## OBJECTIVE
Scan the lines and state how many carry "picture". Leave out everything but the number.

— START —

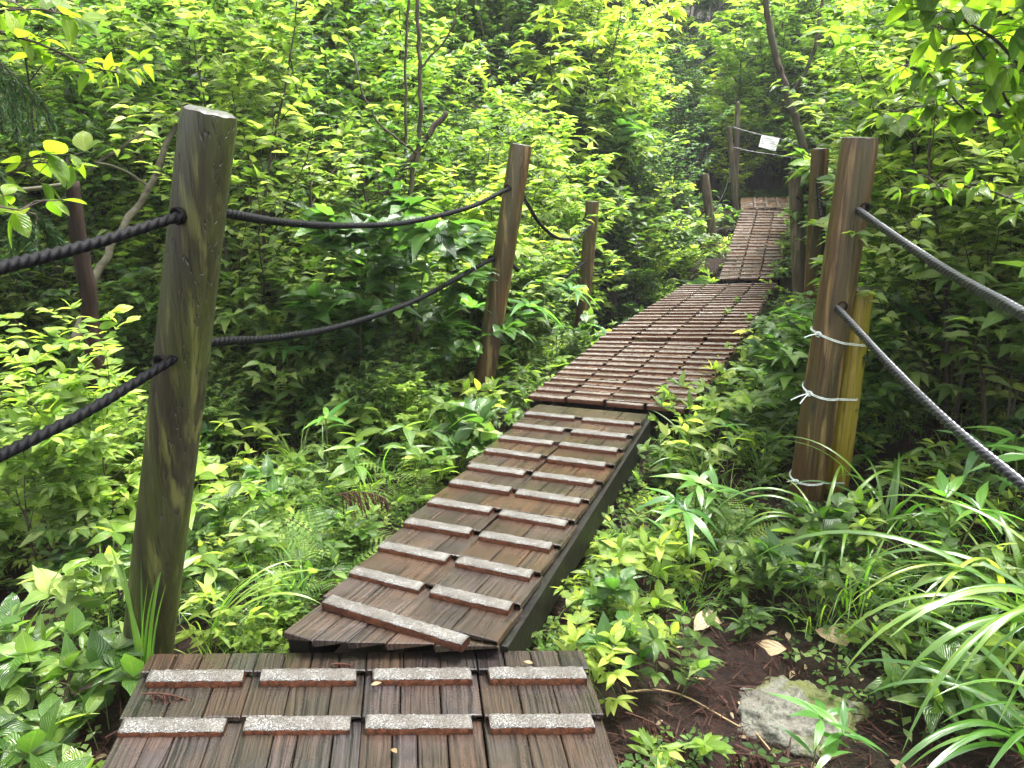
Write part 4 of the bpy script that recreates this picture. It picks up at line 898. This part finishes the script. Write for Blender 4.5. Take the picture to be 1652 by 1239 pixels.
def litter():
    rng = random.Random(72); lb = LB(); mb = MB()
    for _ in range(40000):
        y = 1.2 + 6*rng.random()**1.6; x = rng.uniform(-1, 1)*(y*0.75+.6)
        if not fits(x, y, -.03): continue
        z = ground(x, y) + rng.uniform(0.0, 0.02); a = rng.random()*6.28
        d = Vector((math.cos(a), math.sin(a), rng.uniform(-.25, .35))).normalized()
        lb.add((x, y, z), d, rv(rng), rng.uniform(.015, .09), rng.random(), T_NEED[0], 0, rng.uniform(.5, 1.1))
    lb.flush(mb); tag(obj('leaf_litter', mb.mesh('leaf_litter', M['litter'])), kind='stuff')
    lb = LB()
    for _ in range(900):
        y = 1.3 + 5*rng.random()**1.3; x = rng.uniform(-1, 1)*(y*0.75+.6)
        if not fits(x, y, 0): continue
        a = rng.random()*6.28; lb.add((x, y, ground(x, y)+.012), Vector((math.cos(a), math.sin(a), rng.uniform(-.1, .3))), Vector((0, 0, 1)) + rv(rng, .6), rng.uniform(.02, .06), rng.random()*.6, rng.choice(T_EL))
    tag(obj('fallen_leaves', lb.mesh('fallen_leaves', M['tan'])), kind='stuff')
litter()

# ------------------------------------------------------------------ single plants and pieces one can point at
def wtree(name, label, cat, base, stems, sprays, sm, lm, parts=('branches', 'foliage'), seed=1, group=None):
    """a plant laid out by its limbs: stems = [(points, r0, r1)], sprays = [(stem index, leaf, templates, count, droop)]"""
    rng = random.Random(seed); mb = MB(); lb = LB(); root = empty(name, base); tag(root, label, cat, group); b = Vector(base)
    for pts, r0, r1 in stems:
        P = spline(pts, 0.04); P = [p - b + rv(rng, .003) for p in P]; n = len(P)
        mb.tube(P, [r0 + (r1-r0)*i/(n-1) for i in range(n)], 7)
    for si, leaf, tpls, cnt, dr in sprays:
        P = spline(stems[si][0], 0.04); n = len(P)
        for _ in range(cnt):
            i = rng.randrange(n//4, n-1); p = P[i]-b; d = (P[min(n-1, i+1)]-P[i-1]).normalized(); a = rng.random()*6.28
            v = Vector((math.cos(a), math.sin(a), rng.uniform(-.3, .5))); q = p + v*leaf*rng.uniform(.2, 1.4); 
            mb.tube([p, p.lerp(q, .5)+Vector((0, 0, .01)), q], [.0022, .0018, .0012], 4)
            for t in range(rng.choice((1, 2, 3))):
                w = (v*.6 + rv(rng, .8) + Vector((0, 0, -dr))).normalized()
                lb.add(q, w, Vector((0, 0, 1)) + rv(rng, .5), leaf*rng.uniform(.55, 1.1), min(1, max(0, rng.gauss(.5, .25))), rng.choice(tpls))
    obj(parts[0], mb.mesh(parts[0], sm), root); obj(parts[1], lb.mesh(parts[1], lm), root); return root
def pys(*a): return [PY(*q) for q in a]
# backlit big-leaved tree at the top right
b_ = Vector((2.75, 2.6, ground(2.75, 2.6)))
wtree('broad_leaved_tree', 'small tree with large round yellow-green leaves hanging into the top right corner', 'tree', b_, [
    ([b_, b_+Vector((.05, .02, .8)), PY(1790, 420, 2.7), PY(1760, 230, 2.6)], .035, .02),
    (pys((1765, 300, 2.65), (1652, 205, 2.6), (1560, 180, 2.7), (1470, 172, 2.8), (1400, 200, 2.9)), .012, .003),
    (pys((1762, 250, 2.6), (1652, 110, 2.5), (1600, 60, 2.5), (1540, 25, 2.5), (1490, 20, 2.5)), .009, .003),
    (pys((1652, 205, 2.6), (1600, 120, 2.5), (1560, 55, 2.5), (1500, 42, 2.45)), .005, .002),
    (pys((1765, 230, 2.6), (1690, 20, 2.4), (1600, -40, 2.4), (1480, -30, 2.5), (1400, -10, 2.6)), .009, .003),
    (pys((1790, 420, 2.7), (1652, 330, 2.8), (1540, 300, 2.9), (1450, 320, 3.0)), .008, .002),
    (pys((1560, 180, 2.7), (1500, 120, 2.7), (1440, 100, 2.8)), .004, .002)],
    [(1, .08, T_RD, 50, .3), (2, .088, T_RD, 44, .4), (3, .09, T_RD, 22, .5), (4, .1, T_RD, 56, .6), (5, .07, T_OV, 30, .3), (6, .075, T_OV, 30, .2)], M['bark'], M['leaf_big'], seed=5)
wtree('broad_leaved_tree', 'thin tree with large backlit leaves reaching in at the left edge above the rope', 'tree', PZ(-330, 900, -.3), [
    (pys((-300, 700, 2.6), (-250, 400, 2.5), (-220, 150, 2.5)), .03, .015),
    (pys((-240, 330, 2.5), (-100, 340, 2.4), (0, 335, 2.3), (60, 345, 2.3)), .007, .002),
    (pys((-240, 250, 2.5), (-60, 300, 2.6), (60, 262, 2.7), (125, 268, 2.7)), .007, .002),
    (pys((-220, 80, 2.5), (-80, 30, 2.6), (40, 15, 2.7), (110, 25, 2.7)), .007, .002), (pys((-80, 30, 2.6), (60, 70, 2.7), (150, 110, 2.8), (215, 120, 2.8)), .006, .002)],
    [(1, .11, T_RD, 22, .3), (2, .1, T_RD, 26, .4), (3, .09, T_RD, 30, .2), (4, .08, T_OV, 34, .2)], M['bark'], M['leaf_big'], seed=6)
# cedar boughs, top left
def cedar_boughs():
    base = Vector((-3.6, 3.0, ground(-3.6, 3.0))); root = empty('cedar_tree', base); rng = random.Random(8); st = MB(); lb = LB()
    tag(root, 'cedar with dark drooping needle boughs hanging into the top left corner', 'tree')
    st.tube([Vector((.02*math.sin(i), 0, i*.4-.2)) for i in range(14)], [.13*(1-i/16) for i in range(14)], 12)
    for (px, py, Y), (qx, qy, QY) in (((-230, -140, 3.0), (150, 60, 2.5)), ((-230, -90, 3.0), (110, 130, 2.4)), ((-230, -40, 3.0), (60, 170, 2.7)), ((-230, -220, 3.0), (160, 0, 2.8)), ((-230, -240, 3.0), (60, -60, 2.4)), ((-230, -130, 3.1), (120, 70, 3.0)), ((-230, -80, 3.0), (20, 120, 2.6))):
        a, b = PY(px, py, Y), PY(qx, qy, QY); a = Vector((base.x, base.y, a.z)); d = b-a
        conif_branch(rng, st, lb, a-base, (d.normalized()+Vector((0, 0, .32))), d.length*.98, 17, .03, .01, subs=72)
    obj('trunk', st.mesh('trunk', M['bark']), root); obj('crown', lb.mesh('crown', M['needle']), root)
cedar_boughs()
def limb(name, label, cat, stems, m, k=8, wob=.006, seed=3, group=None):
    base = stems[0][0][0]; base = Vector(base); mb = MB(); rng = random.Random(seed)
    for pts, r0, r1 in stems:
        P = spline(pts, .03); n = len(P); Q_ = [p + Vector((noise.noise(p*9)*wob*2, noise.noise(p*9+Vector((5, 5, 5)))*wob*2, 0)) for p in P]
        mb.tube(Q_ + [Q_[-1] + (Q_[-1]-Q_[-2])*.05], [(r0 + (r1-r0)*i/(n-1))*(1+.12*noise.noise(p*5)) for i, p in enumerate(P)] + [.0003], k)
    return tag(loc_mesh(mb, name, m, base), label, cat, group)
limb('dead_tree', 'dark reddish broken dead trunk behind the upper left rope', 'dead tree', [(pys((160, 640, 3.5), (142, 480, 3.5), (128, 390, 3.5), (117, 292, 3.5)), .042, .03)], M['deadwood'], 18, .004)
limb('bare_branch', 'bare pale branch reaching from the left edge to the dead trunk top', 'branch', [(pys((-80, 335, 3.45), (0, 312, 3.45), (60, 304, 3.45), (108, 297, 3.47)), .012, .009)], M['pale'])
limb('leaning_trunk', 'pale leaning bare trunk behind the upper rope left of the mossy post', 'tree', [
    (pys((120, 560, 4.3), (155, 450, 4.4), (200, 365, 4.5), (240, 300, 4.6), (272, 225, 4.6), (292, 195, 4.6)), .026, .016),
    (pys((240, 300, 4.6), (190, 270, 4.5), (150, 262, 4.4)), .01, .005), (pys((140, 275, 4.7), (230, 215, 4.7), (290, 180, 4.7)), .011, .008)], M['pale'], 9, .012)
limb('slender_tree', 'slender dark wavy trunk rising above the thicket near the picture centre', 'tree', [
    (pys((600, 520, 5.6), (640, 400, 5.7), (672, 250, 5.8), (680, 160, 5.8), (676, 80, 5.8), (668, -60, 5.8)), .02, .013),
    (pys((680, 110, 5.8), (720, 60, 5.8), (750, -20, 5.8)), .008, .005), (pys((672, 250, 5.8), (600, 180, 5.7), (560, 60, 5.7)), .009, .005)], M['bark'], 8, .012)
limb('slender_tree', 'thin straight grey trunk just left of the wavy dark one', 'tree', [(pys((650, 500, 6.2), (655, 300, 6.2), (654, 120, 6.2), (660, -40, 6.2)), .013, .009)], M['bark'], 8)
limb('leaning_trunk', 'brown leaning trunk crossing low in the thicket behind the left ropes', 'tree', [(pys((505, 560, 5.6), (540, 460, 5.6), (580, 380, 5.7), (640, 290, 5.8), (720, 180, 5.9)), .034, .02), (pys((560, 420, 5.65), (600, 370, 5.6), (612, 300, 5.6)), .02, .012)], M['bark'], 9, .014)
limb('leaning_trunk', 'dark mottled trunk leaning over the notice near the right posts', 'tree', [(pys((1330, 400, 9.6), (1300, 250, 9.6), (1272, 160, 9.6), (1245, 60, 9.6), (1225, -60, 9.6)), .055, .035), (pys((1272, 160, 9.6), (1310, 90, 9.5), (1330, -20, 9.5)), .025, .015)], M['bark'], 10, .012)
limb('fallen_branch', 'dark mossy fallen branch in the thicket between the left ropes', 'branch', [(pys((360, 520, 4.6), (420, 500, 4.8), (480, 455, 5.0), (540, 420, 5.2)), .02, .012)], M['bark'], 8, .012)
for i, (pts, lb_) in enumerate([(((1010, 1152, 2.0), (1060, 1170, 2.0), (1110, 1180, 1.95), (1190, 1230, 1.85)), 'pale dry stalk lying across the litter left of the rock'), (((1140, 1040, 2.05), (1105, 1060, 2.05), (1090, 1130, 2.0)), 'short pale dry stick above the rock'),
        (((1190, 1140, 1.95), (1215, 1180, 1.85), (1250, 1239, 1.75)), 'dry buff stalk leaning in front of the rock'), (((530, 1005, 2.15), (560, 985, 2.2), (610, 975, 2.25)), 'pale straw lying on the narrow walkway edge')]):
    pp_ = [PY(*p) for p in pts]; pp_ = [Vector((p.x, p.y, max(ground(p.x, p.y)+.012, p.z if i == 3 else -9))) for p in pp_]
    limb('dry_stalk', lb_, 'stick', [(pp_, .004, .0025)], M['straw'], 5, .004, group='dry stalks on the floor')

# the rock
def rock():
    c = PZ(1290, 1128, -.14); c.z = ground(c.x, c.y) - 0.065; mb = MB(); k, n = 96, 44; VV = []
    for i in range(n+1):
        th = math.pi*0.62*i/n
        for j in range(k):
            a = 6.2832*j/k; d = Vector((math.sin(th)*math.cos(a), math.sin(th)*math.sin(a), math.cos(th)))
            r = 1 + .3*noise.noise(d*1.6+Vector((3, 1, 2))) + .16*noise.noise(d*4) + .07*noise.noise(d*9) + .04*noise.noise(d*22) + .02*noise.noise(d*45)
            VV.append((d.x*.2*r, d.y*.15*r, d.z*.125*r))
    mb.add(VV, [(i*k+j, (i+1)*k+j, (i+1)*k+(j+1) % k, i*k+(j+1) % k) for i in range(n) for j in range(k)])
    o = obj('rock', mb.mesh('rock', M['rock']), None, c); tag(o, 'pale lichen-covered rock with green moss, set in the dark litter at lower right', 'rock')
rock()
def leafobj(name, label, m, items, tpls, cat='leaf', group=None, seed=2):
    rng = random.Random(seed)
    for i, ((px, py), ang, sz, lab) in enumerate(items):
        p = PZ(px, py, -.15); p.z = ground(p.x, p.y) + .025; lb = LB()
        lb.add((0, 0, 0), Vector((math.cos(ang), math.sin(ang), rng.uniform(-.05, .25))), Vector((rng.uniform(-.4, .4), -.5, 1)), sz, rng.random(), rng.choice(tpls), 0, 1.1)
        tag(obj(name, lb.mesh(name, m), None, p), lab, cat, group)
leafobj('dead_leaf', '', M['tan'], [((1120, 1012), .8, .13, 'curled tan dead leaf on the litter above left of the rock'), ((1165, 1000), 2.6, .11, 'pale dead leaf lying just left of the tan pair above the rock'), ((1270, 1042), 3.0, .14, 'broad buff dead leaf directly above the rock'),
    ((1225, 1010), 2.2, .1, 'smaller buff dead leaf behind the broad one above the rock'), ((1315, 1010), -.75, .15, 'long tan dead leaf slanting down to the right above the rock'), ((455, 655), .5, .13, 'pale dead leaf on the slope beyond the tall left post')], T_EL, group='large dead leaves')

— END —

## THE COMPLETED TASK
2